The objectionable clause in the first quotation is as follows: “That includes not only loss of time occasioned by this injury, past and present and prospective,” etc. There was undisputed evidence that the plaintiff had suffered loss in earnings while she was kept from work by reason of the injury. It was also undisputed that this injury was a serious one and would be permanent; that before the injury she was healthy and strong, now she is not able to walk .to and from her work, and must do work where she can sit all day with her right foot resting upon a block. This plaintiff is, and will be, confined to only such employment as will offer her these conditions. Before her injury she could seek employment of any and all kinds. It is apparent that her earning capacity as a working girl is impaired by reason of this injury.

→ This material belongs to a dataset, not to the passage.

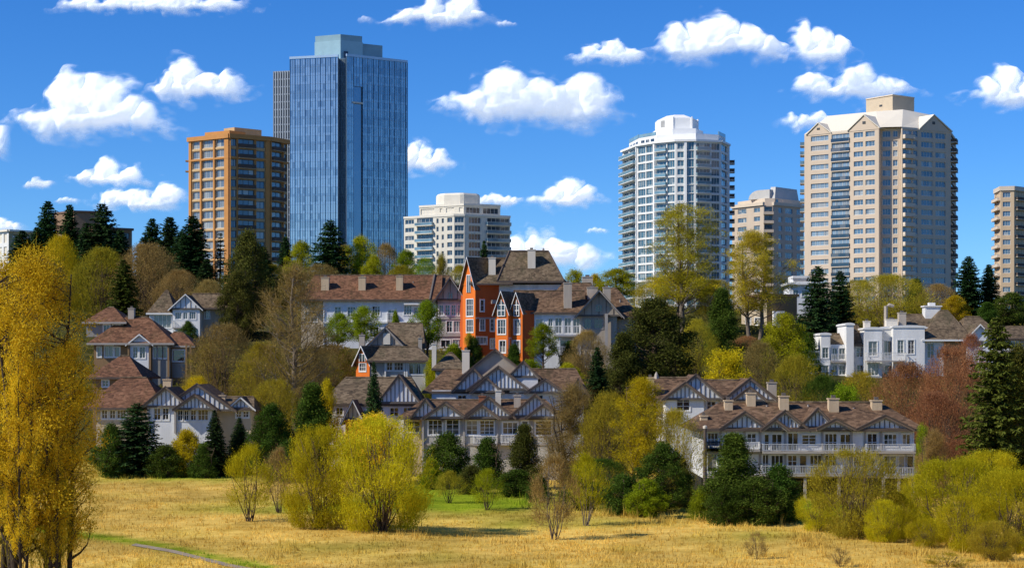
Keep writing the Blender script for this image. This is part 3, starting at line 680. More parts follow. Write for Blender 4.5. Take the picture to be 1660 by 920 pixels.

The charge is not subject to the criticism that it allowed the jury to speculate. It was confined to such damages *252arising from this injury as the jury from the evidence might find by reason of the impairment of her.earning capacity. There was evidence as to the wages she earned upon which the jury could base their judgment as to the amount of these damages. The small verdict returned is an indication that no speculation was indulged in by the jury.
Error is also assigned because the court allowed two of the young ladies who were with plaintiff at the time of this accident to testify that they also fell down, and how they fell. Plaintiff had testified without objection that all of the girls had fallen when the plank tipped up. It is not claimed that any of the others were injured. The testimony was material as showing the nature of the defects in the crossing at the time.
We find no error in the case. The judgment is affirmed.
Carpenter, Grant, Hooker, and Moore, JJ., concurred.